Le redressement économique

Il est nécessaire et il est possible. Il passe par la libération des initiatives, la réduction du déficit public, la restructuration du financement de l’économie, la ré-industrialisation du pays autour de la substitution aux importations, la réorganisation de l’activité agricole et la construction d’une nouvelle politique économique extérieure. Il exige aussi la protection des plus faibles, la réduction de la fracture territoriale et la refondation du dialogue social et de la démocratie locale autour d’une gouvernance territoriale ouverte, inclusive et responsable.  

Les entreprises publiques économiques doivent impérativement se retirer progressivement du secteur concurrentiel. Cette promesse, longtemps faite n’a jamais été tenue. Les secteurs dits ‘stratégiques’, à définir avec moins d’émotion et de dogmes, doivent donner lieu à des contrats de programme comme cela est pratiqué ailleurs, que les entreprises soient publiques ou privées. D’autres exemples peuvent être cités comme les partenariats public-privé (un projet de loi est en cours d’adoption) ou la concession dès lors que l’Etat se donne les moyens de définir sa demande, de fixer les cahiers de charge et de les faire respecter.

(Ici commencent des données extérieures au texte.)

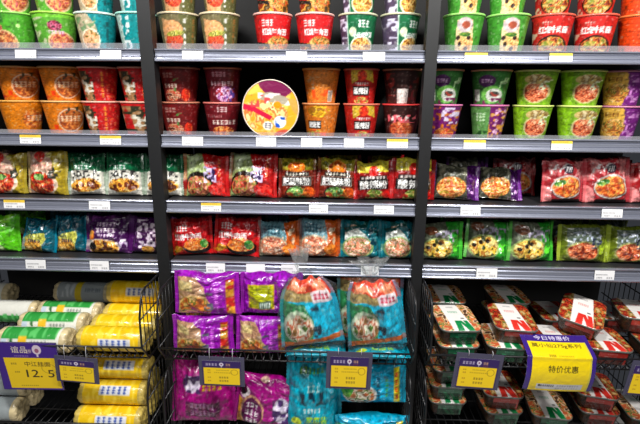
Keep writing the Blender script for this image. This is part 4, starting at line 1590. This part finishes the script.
for k, (x0, x1, yt, yb, yaw, rl, kn, Y, tpr) in enumerate(((279, 347, 281, 349, 4, -6, -.012, -.125, .55), (348, 411, 285, 352, -2, -6, -.004, -.12, .3))):
    zb = ZE + .058
    p0, p1 = at(x0, 325, Y - .03), at(x1, 325, Y - .03)
    H = at((x0 + x1) / 2, yt, Y)[2] - zb
    X = (p0[0] + p1[0]) / 2
    rot = (math.radians(-6), math.radians(rl), math.radians(yaw))
    W = p1[0] - p0[0]
    pack('teal_multi', (X, Y, zb + .004), W * .97, H, .075, rot, f'teal and red noodle multipack inside the {"left" if k == 0 else "right"} clear bag in the centre upper basket',
         GT, 1020 + 9 * k, 'noodle multipack', taper=tpr, name='noodle_multipack')
    clear_bag((X, Y, zb), W * 1.03, H * 1.12, .1, rot, f'clear plastic bag with tied top round the {"left" if k == 0 else "right"} teal and red multipack', 5 + k, kn, (.026, .045)[k], (.085, .06)[k])


# ------------------------------------------------------------------ boxed meals, right baskets
def rrect(w, d, r, n=7):
    pts = []
    for cx, cy, a0 in ((w / 2 - r, d / 2 - r, 0), (-w / 2 + r, d / 2 - r, 90), (-w / 2 + r, -d / 2 + r, 180), (w / 2 - r, -d / 2 + r, 270)):
        for k in range(n):
            a = math.radians(a0 + 90 * k / (n - 1))
            pts.append((cx + r * math.cos(a), cy + r * math.sin(a)))
    return np.array(pts)


BW, BD, BH = .148, .178, .068


def box_art(c):
    acc = {'green': (20, 130, 70), 'red': (215, 50, 40)}[c]
    a = Art((110, 60, 40), 224)
    a.c[:] = a.pal([(120, 24, 16), (190, 60, 34), (90, 40, 24), (205, 110, 50), (110, 110, 50), (205, 165, 110)], 9, 5) if c == 'red' else a.pal([(190, 90, 50), (225, 170, 120), (60, 120, 60), (215, 120, 60), (235, 205, 170), (90, 60, 40)], 9, 8)
    a.poly([(.22, 0), (.66, 0), (.8, 1), (.3, 1)], (236, 232, 228))
    a.marks(.36, .3, .6, .38, tuple(np.array(acc) * .5 + 110), 4, 6)
    a.marks(.38, .12, .56, .17, (150, 150, 150), 6, 5)
    # bold slanted mark near the front edge
    a.poly([(.42, .66), (.54, .66), (.56, 1), (.4, 1)], acc)
    a.poly([(.5, .66), (.58, .66), (.78, 1), (.66, 1)], acc)
    a.poly([(.62, .66), (.72, .66), (.79, .95), (.79, 1), (.72, 1)], acc)
    a.rect(.6, .56, .68, .6, (90, 90, 90))
    return a


def box_front(c):
    acc = {'green': (14, 88, 56), 'red': (170, 44, 36)}[c]
    a = Art(acc, 160, 2)
    a.marks(.3, .12, .66, .26, tuple(np.array(acc) * .6 + 80), 3, 6)
    a.speck(0, .3, 1, 1, tuple(np.array(acc) * .7 + 40), 6, 8, .55)
    a.poly([(.2, .35), (.34, .35), (.62, 1), (.46, 1)], tuple(np.array(acc) * .5 + (30, 110, 70) if c == 'green' else np.array(acc) * .6 + 70))
    a.poly([(.5, .45), (.62, .45), (.78, 1), (.64, 1)], tuple(np.array(acc) * .5 + (30, 110, 70) if c == 'green' else np.array(acc) * .6 + 70))
    return a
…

Par ailleurs, beaucoup d’Algériens ont profité au cours des vingt dernières années des mannes de l’état-providence pour constituer des patrimoines immobiliers et  fonciers considérables et dans certains cas, des patrimoines financiers. L’Etat n’a rien reçu en retour et il est grand temps qu’il reçoive. Ainsi, la taxe foncière et la taxe d’habitation, si importantes pour le financement des collectivités locales à travers le monde, sont d’un apport ridicule en Algérie. L’identification des patrimoines et leur mise à contribution sont une exigence autant budgétaire que d’équité sociale. Elles doivent être mises impérativement à l’ordre du jour des responsables locaux. La numérisation du secteur des domaines aidera à la définition de l’assiette imposable. L’impôt sur la fortune ne doit pas faire peur à nos dirigeants. Il est juste, légitime et exprime la manifestation de cette valeur chère aux algériens : la Solidarité Nationale.